▸ **PROBLEM**
In the material below, find each line holding the string "extends" and copy it.

==== GIVEN MATERIAL

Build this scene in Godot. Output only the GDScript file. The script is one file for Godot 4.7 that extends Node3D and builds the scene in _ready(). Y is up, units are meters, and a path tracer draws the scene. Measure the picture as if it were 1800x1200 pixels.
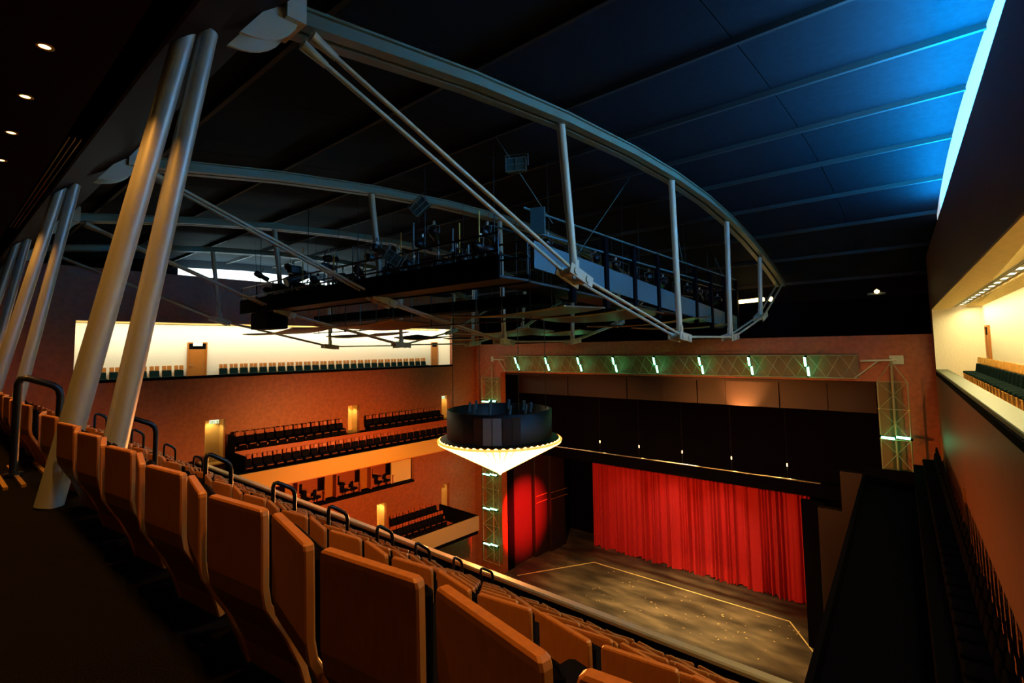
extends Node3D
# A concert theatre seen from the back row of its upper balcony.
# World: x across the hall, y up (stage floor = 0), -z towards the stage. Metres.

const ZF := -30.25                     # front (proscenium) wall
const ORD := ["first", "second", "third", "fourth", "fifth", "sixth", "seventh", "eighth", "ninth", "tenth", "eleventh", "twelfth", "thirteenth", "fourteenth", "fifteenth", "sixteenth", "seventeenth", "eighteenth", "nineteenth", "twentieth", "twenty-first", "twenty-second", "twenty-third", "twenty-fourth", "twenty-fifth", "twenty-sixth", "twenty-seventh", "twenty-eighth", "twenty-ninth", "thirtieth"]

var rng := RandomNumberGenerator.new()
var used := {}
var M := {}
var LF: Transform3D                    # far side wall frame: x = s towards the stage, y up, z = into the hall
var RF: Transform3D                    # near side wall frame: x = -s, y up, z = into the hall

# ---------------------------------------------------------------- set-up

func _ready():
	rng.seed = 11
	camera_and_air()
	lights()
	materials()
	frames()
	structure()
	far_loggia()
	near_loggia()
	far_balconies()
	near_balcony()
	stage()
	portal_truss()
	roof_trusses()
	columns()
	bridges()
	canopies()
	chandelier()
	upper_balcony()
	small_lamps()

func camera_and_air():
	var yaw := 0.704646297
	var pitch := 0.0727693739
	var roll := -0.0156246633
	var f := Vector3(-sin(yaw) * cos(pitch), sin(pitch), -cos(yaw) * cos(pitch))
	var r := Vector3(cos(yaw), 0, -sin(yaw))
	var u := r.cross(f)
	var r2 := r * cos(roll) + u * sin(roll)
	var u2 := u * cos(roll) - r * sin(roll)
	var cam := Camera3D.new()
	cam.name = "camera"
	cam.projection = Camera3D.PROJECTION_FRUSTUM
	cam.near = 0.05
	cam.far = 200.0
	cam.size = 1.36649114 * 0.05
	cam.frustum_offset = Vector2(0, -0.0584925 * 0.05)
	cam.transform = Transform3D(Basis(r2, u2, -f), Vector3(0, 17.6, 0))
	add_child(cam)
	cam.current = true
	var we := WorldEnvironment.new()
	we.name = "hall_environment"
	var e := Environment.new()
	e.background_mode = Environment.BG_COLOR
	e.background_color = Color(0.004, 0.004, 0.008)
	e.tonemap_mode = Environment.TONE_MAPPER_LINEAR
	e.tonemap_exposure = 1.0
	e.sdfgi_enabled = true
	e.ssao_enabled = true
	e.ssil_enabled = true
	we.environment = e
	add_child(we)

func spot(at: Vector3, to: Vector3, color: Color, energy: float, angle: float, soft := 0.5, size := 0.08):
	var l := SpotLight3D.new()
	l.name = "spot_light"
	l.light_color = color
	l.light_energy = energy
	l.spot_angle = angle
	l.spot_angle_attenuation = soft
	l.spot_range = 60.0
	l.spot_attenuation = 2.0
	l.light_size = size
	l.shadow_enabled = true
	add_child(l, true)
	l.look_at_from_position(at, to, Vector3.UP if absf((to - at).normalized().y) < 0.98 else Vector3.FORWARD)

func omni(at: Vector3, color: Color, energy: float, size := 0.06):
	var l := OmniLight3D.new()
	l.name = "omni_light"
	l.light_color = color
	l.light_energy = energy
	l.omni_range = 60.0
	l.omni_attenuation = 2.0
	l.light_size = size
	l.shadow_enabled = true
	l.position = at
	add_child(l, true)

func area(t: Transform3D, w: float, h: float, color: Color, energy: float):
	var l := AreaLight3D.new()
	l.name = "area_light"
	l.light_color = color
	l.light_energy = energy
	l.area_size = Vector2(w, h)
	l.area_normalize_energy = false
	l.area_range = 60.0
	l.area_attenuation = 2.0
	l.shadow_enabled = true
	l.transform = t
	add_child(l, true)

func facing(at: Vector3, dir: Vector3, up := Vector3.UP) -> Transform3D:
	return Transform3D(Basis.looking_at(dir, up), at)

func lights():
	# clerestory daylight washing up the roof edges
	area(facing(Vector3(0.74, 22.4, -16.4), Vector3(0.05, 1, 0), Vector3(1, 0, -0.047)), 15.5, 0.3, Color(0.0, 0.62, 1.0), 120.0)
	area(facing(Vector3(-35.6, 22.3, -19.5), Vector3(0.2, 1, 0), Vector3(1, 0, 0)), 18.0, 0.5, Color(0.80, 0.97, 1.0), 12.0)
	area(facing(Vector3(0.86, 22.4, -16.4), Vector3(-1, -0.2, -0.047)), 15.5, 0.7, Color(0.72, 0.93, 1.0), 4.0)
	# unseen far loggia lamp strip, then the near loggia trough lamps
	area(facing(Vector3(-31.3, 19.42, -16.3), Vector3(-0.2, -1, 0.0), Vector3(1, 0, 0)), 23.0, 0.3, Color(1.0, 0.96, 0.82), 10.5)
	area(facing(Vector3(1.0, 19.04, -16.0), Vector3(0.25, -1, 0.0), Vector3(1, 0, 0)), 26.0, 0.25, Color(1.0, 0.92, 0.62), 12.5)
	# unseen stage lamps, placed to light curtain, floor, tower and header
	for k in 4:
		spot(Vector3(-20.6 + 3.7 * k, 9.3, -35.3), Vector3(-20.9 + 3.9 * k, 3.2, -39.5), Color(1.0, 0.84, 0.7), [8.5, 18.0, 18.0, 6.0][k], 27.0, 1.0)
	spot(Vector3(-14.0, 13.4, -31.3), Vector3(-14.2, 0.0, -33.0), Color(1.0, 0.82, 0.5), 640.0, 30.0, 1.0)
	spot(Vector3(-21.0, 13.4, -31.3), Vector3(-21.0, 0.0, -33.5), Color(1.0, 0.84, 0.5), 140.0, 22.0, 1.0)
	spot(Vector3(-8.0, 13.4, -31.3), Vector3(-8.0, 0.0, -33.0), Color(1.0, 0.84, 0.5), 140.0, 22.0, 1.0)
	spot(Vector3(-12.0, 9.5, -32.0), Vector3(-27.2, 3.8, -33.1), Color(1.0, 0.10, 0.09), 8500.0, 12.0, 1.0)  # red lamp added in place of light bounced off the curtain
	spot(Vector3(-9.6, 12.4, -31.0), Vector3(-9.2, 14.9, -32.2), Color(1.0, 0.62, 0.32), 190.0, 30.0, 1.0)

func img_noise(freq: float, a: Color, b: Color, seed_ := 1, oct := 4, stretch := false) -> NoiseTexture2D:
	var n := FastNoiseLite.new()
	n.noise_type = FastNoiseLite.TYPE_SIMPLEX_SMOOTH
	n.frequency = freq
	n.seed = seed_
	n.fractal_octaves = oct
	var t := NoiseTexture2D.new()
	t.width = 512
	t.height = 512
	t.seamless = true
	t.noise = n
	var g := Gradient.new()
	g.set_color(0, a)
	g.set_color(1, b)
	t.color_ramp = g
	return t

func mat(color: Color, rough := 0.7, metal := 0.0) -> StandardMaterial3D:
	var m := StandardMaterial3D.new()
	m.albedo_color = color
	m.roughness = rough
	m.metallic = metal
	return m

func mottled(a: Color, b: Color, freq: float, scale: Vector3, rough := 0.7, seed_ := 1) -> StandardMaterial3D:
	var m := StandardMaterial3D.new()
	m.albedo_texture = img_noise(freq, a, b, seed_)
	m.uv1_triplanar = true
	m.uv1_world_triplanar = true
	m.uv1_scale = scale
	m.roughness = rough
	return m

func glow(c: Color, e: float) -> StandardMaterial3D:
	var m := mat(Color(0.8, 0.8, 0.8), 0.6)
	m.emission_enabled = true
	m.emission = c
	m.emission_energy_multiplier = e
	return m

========

▸ **FULL OUTPUT**
Build this scene in Godot. Output only the GDScript file. The script is one file for Godot 4.7 that extends Node3D and builds the scene in _ready(). Y is up, units are meters, and a path tracer draws the scene. Measure the picture as if it were 1800x1200 pixels.
extends Node3D